[Literary Character of Men of Genius by Isaac Disraeli]@TWC D-Link book
Literary Character of Men of Genius

CHAPTER X
3/10

There is a society in the deepest solitude; in all the men of genius of the past First of your kind, Society divine! and in themselves; for there only can they indulge in the romances of their soul, and there only can they occupy themselves in their dreams and their vigils, and, with the morning, fly without interruption to the labour they had reluctantly quitted.

If there be not periods when they shall allow their days to melt harmoniously into each other, if they do not pass whole weeks together in their study, without intervening absences, they will not be admitted into the last recess of the Muses.
Whether their glory come from researches, or from enthusiasm, time, with not a feather ruffled on his wings, time alone opens discoveries and kindles meditation.
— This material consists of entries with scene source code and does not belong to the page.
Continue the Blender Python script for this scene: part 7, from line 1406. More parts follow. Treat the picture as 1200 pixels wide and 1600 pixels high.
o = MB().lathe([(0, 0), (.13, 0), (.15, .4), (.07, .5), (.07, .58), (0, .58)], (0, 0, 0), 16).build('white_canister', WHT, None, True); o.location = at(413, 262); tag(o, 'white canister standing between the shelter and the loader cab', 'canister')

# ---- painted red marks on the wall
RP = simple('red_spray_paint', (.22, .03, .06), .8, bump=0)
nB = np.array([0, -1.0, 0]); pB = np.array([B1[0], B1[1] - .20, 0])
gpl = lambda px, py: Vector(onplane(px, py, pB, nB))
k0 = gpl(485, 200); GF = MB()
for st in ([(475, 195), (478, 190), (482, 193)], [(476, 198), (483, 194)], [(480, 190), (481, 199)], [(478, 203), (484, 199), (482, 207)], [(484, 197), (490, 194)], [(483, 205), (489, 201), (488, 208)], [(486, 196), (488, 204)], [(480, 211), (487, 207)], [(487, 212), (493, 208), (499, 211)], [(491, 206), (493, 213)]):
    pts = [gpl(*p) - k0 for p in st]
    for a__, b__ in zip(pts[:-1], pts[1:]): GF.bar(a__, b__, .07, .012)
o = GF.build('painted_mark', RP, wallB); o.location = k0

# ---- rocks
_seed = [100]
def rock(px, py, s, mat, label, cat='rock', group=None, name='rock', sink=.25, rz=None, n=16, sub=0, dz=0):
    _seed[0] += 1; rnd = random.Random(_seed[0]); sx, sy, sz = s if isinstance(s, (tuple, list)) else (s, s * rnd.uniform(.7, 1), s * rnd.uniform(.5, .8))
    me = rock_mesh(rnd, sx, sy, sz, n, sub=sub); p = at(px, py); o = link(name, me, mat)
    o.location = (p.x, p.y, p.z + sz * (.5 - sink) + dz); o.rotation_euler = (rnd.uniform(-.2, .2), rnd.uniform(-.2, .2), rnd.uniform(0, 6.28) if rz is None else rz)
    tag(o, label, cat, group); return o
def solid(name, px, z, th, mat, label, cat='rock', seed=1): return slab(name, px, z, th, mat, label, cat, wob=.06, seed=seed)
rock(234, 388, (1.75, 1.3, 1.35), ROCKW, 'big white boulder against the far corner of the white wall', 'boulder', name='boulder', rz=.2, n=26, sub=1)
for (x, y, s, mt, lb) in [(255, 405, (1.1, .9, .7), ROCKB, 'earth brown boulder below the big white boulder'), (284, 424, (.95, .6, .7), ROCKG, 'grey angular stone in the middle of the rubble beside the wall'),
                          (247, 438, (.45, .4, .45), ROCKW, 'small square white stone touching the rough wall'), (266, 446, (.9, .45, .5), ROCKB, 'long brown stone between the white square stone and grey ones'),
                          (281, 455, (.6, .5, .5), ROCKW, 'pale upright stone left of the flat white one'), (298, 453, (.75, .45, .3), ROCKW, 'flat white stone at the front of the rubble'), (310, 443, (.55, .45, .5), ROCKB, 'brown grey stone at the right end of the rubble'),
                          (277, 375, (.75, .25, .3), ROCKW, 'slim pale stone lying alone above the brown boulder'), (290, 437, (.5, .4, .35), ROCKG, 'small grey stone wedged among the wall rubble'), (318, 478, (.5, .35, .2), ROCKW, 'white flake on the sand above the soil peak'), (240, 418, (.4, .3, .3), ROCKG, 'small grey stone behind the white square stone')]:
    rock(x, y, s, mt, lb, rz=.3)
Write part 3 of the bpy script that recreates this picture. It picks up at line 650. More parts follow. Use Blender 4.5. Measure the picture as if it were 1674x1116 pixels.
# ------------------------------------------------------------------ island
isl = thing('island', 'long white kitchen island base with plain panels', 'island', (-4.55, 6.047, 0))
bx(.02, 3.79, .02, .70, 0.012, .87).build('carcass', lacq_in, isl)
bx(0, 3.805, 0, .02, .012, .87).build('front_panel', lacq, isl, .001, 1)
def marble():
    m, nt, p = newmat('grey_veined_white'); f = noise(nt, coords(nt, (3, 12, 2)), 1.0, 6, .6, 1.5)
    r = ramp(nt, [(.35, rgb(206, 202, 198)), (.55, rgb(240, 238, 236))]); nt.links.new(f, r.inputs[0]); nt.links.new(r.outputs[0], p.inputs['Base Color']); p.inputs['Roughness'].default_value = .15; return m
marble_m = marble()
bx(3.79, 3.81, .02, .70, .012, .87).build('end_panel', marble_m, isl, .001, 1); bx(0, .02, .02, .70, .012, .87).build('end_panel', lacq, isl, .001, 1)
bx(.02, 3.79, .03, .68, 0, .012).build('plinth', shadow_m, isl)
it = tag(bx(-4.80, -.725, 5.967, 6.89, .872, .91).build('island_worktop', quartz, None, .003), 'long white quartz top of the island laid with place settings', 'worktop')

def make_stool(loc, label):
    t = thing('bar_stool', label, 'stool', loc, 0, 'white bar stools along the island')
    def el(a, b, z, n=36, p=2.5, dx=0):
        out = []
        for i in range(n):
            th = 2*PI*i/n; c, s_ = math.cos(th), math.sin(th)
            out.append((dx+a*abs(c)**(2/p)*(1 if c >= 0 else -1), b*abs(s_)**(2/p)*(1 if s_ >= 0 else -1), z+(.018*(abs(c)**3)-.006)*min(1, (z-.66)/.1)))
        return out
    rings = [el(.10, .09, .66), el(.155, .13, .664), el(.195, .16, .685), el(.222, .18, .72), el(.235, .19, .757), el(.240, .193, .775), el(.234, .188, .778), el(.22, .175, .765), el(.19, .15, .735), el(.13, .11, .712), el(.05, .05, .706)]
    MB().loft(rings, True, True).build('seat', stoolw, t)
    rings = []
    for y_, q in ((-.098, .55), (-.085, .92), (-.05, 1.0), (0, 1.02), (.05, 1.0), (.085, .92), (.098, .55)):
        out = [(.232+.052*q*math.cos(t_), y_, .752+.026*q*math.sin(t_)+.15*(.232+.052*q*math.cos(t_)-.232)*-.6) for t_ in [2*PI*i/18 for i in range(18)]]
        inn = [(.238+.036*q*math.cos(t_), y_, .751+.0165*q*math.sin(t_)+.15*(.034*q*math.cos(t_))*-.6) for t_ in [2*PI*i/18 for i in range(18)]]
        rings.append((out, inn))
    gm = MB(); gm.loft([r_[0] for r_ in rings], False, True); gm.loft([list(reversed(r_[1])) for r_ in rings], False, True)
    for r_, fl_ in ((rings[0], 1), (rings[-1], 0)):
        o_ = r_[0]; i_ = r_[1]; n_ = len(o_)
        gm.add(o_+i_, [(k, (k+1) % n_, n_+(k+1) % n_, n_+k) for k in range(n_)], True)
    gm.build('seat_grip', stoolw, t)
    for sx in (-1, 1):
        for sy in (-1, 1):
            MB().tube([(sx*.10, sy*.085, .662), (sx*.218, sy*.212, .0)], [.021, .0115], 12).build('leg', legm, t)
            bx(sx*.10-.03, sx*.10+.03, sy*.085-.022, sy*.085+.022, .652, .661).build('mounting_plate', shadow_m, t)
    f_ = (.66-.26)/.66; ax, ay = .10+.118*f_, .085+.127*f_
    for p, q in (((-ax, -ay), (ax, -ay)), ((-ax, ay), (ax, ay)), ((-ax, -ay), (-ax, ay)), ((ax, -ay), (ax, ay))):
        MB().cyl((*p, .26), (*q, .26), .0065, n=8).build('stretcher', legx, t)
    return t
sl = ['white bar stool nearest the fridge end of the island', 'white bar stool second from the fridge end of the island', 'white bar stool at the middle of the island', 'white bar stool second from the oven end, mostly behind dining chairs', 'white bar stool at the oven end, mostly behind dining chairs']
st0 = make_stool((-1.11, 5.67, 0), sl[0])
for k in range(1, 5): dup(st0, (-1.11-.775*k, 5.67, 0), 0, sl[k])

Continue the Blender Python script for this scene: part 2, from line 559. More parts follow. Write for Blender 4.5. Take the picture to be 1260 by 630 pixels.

This desert of solitude, so vast and so dreary to the man of the world, to the man of genius is the magical garden of Armida, whose enchantments arose amidst solitude, while solitude was everywhere among those enchantments.
Whenever MICHAEL ANGELO, that "divine madman," as Richardson once wrote on the back of one of his drawings, was meditating on some great design, he closed himself up from the world, "Why do you lead so solitary a life ?" asked a friend.

"Art," replied the sublime artist, "Art is a jealous god; it requires the whole and entire man." During his mighty labour in the Sistine Chapel, he refused to have any communication with any person even at his own house.

Such undisturbed and solitary attention is demanded even by undoubted genius as the price of performance.